## Given instruction
Consider the listing below. Extract exactly the lines from the line containing "Keep writing the" to the line containing "eL0 = eL-W1.u*.0", both included.

## Data in this exercise
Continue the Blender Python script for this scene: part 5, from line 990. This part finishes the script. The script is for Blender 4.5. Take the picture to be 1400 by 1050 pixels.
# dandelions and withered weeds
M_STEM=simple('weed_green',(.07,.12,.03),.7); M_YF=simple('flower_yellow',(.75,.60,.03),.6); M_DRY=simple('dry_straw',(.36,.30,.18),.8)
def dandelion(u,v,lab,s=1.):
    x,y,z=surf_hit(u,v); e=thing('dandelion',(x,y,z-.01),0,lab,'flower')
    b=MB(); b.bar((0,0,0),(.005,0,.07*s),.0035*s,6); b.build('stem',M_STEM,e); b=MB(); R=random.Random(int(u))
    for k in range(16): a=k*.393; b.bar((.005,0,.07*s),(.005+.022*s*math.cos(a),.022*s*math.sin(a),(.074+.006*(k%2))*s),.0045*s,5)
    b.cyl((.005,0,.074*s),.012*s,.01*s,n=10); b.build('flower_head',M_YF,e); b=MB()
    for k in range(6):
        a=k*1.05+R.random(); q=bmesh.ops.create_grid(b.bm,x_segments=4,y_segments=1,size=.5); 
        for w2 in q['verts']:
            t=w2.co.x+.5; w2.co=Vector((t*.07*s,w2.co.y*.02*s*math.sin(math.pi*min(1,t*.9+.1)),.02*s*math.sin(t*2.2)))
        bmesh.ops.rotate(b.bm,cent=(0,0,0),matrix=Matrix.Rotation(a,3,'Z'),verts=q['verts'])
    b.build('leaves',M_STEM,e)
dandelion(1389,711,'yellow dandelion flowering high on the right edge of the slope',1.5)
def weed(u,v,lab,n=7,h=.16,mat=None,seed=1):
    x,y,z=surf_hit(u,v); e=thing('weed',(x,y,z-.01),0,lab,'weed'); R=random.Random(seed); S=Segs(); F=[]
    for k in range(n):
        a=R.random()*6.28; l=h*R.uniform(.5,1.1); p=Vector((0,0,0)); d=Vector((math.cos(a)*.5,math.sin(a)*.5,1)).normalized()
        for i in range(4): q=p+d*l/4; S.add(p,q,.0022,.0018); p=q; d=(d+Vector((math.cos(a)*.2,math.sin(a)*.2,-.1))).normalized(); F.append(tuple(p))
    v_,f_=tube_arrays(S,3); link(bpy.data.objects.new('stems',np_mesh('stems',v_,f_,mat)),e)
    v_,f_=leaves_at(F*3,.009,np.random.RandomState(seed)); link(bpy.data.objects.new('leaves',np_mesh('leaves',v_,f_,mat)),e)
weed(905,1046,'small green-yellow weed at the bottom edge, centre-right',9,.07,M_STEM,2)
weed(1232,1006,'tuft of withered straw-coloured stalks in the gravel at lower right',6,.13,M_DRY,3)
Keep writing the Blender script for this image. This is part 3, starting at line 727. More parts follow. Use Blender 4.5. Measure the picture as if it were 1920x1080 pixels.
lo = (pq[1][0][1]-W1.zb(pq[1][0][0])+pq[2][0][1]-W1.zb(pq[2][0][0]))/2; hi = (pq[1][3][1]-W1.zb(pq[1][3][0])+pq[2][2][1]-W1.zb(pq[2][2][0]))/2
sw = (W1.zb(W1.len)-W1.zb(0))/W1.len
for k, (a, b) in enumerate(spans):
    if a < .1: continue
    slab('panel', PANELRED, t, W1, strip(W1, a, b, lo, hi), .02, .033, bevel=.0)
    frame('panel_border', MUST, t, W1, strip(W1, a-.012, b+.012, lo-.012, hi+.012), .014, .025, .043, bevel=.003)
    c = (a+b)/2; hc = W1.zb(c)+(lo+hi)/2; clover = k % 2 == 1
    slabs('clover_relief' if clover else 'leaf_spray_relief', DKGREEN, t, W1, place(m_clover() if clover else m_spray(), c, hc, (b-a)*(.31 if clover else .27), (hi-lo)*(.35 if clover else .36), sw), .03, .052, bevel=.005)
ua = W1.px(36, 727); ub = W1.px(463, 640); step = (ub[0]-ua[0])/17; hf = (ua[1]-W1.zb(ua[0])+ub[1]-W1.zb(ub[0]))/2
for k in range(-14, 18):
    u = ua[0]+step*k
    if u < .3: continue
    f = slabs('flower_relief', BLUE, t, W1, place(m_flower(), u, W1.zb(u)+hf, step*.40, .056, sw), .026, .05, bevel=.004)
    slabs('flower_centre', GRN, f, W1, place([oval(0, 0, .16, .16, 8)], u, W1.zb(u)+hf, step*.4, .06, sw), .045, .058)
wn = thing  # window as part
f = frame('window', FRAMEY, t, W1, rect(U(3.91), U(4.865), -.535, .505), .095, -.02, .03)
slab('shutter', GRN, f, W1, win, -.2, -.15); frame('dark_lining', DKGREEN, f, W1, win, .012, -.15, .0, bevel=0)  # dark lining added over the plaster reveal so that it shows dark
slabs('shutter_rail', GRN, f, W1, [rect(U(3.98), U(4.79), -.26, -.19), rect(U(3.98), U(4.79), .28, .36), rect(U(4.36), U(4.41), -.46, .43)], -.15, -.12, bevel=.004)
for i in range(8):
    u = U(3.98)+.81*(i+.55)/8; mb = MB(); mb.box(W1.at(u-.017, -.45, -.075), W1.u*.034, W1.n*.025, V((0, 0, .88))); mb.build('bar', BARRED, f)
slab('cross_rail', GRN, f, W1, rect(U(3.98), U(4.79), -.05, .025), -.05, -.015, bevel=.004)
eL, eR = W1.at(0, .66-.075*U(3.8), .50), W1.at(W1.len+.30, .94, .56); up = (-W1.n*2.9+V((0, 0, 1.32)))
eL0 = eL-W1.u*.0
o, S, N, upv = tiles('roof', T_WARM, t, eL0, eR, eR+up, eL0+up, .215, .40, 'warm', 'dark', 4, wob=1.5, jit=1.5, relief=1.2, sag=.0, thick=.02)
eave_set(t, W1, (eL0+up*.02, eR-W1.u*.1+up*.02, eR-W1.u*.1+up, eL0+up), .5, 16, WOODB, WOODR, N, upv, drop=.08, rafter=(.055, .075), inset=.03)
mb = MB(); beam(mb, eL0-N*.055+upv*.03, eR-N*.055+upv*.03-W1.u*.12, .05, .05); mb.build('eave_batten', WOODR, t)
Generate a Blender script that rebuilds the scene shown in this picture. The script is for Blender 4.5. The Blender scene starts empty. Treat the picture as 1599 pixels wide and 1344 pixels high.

## Response
Keep writing the Blender script for this image. This is part 3, starting at line 727. More parts follow. Use Blender 4.5. Measure the picture as if it were 1920x1080 pixels.
lo = (pq[1][0][1]-W1.zb(pq[1][0][0])+pq[2][0][1]-W1.zb(pq[2][0][0]))/2; hi = (pq[1][3][1]-W1.zb(pq[1][3][0])+pq[2][2][1]-W1.zb(pq[2][2][0]))/2
sw = (W1.zb(W1.len)-W1.zb(0))/W1.len
for k, (a, b) in enumerate(spans):
    if a < .1: continue
    slab('panel', PANELRED, t, W1, strip(W1, a, b, lo, hi), .02, .033, bevel=.0)
    frame('panel_border', MUST, t, W1, strip(W1, a-.012, b+.012, lo-.012, hi+.012), .014, .025, .043, bevel=.003)
    c = (a+b)/2; hc = W1.zb(c)+(lo+hi)/2; clover = k % 2 == 1
    slabs('clover_relief' if clover else 'leaf_spray_relief', DKGREEN, t, W1, place(m_clover() if clover else m_spray(), c, hc, (b-a)*(.31 if clover else .27), (hi-lo)*(.35 if clover else .36), sw), .03, .052, bevel=.005)
ua = W1.px(36, 727); ub = W1.px(463, 640); step = (ub[0]-ua[0])/17; hf = (ua[1]-W1.zb(ua[0])+ub[1]-W1.zb(ub[0]))/2
for k in range(-14, 18):
    u = ua[0]+step*k
    if u < .3: continue
    f = slabs('flower_relief', BLUE, t, W1, place(m_flower(), u, W1.zb(u)+hf, step*.40, .056, sw), .026, .05, bevel=.004)
    slabs('flower_centre', GRN, f, W1, place([oval(0, 0, .16, .16, 8)], u, W1.zb(u)+hf, step*.4, .06, sw), .045, .058)
wn = thing  # window as part
f = frame('window', FRAMEY, t, W1, rect(U(3.91), U(4.865), -.535, .505), .095, -.02, .03)
slab('shutter', GRN, f, W1, win, -.2, -.15); frame('dark_lining', DKGREEN, f, W1, win, .012, -.15, .0, bevel=0)  # dark lining added over the plaster reveal so that it shows dark
slabs('shutter_rail', GRN, f, W1, [rect(U(3.98), U(4.79), -.26, -.19), rect(U(3.98), U(4.79), .28, .36), rect(U(4.36), U(4.41), -.46, .43)], -.15, -.12, bevel=.004)
for i in range(8):
    u = U(3.98)+.81*(i+.55)/8; mb = MB(); mb.box(W1.at(u-.017, -.45, -.075), W1.u*.034, W1.n*.025, V((0, 0, .88))); mb.build('bar', BARRED, f)
slab('cross_rail', GRN, f, W1, rect(U(3.98), U(4.79), -.05, .025), -.05, -.015, bevel=.004)
eL, eR = W1.at(0, .66-.075*U(3.8), .50), W1.at(W1.len+.30, .94, .56); up = (-W1.n*2.9+V((0, 0, 1.32)))
eL0 = eL-W1.u*.0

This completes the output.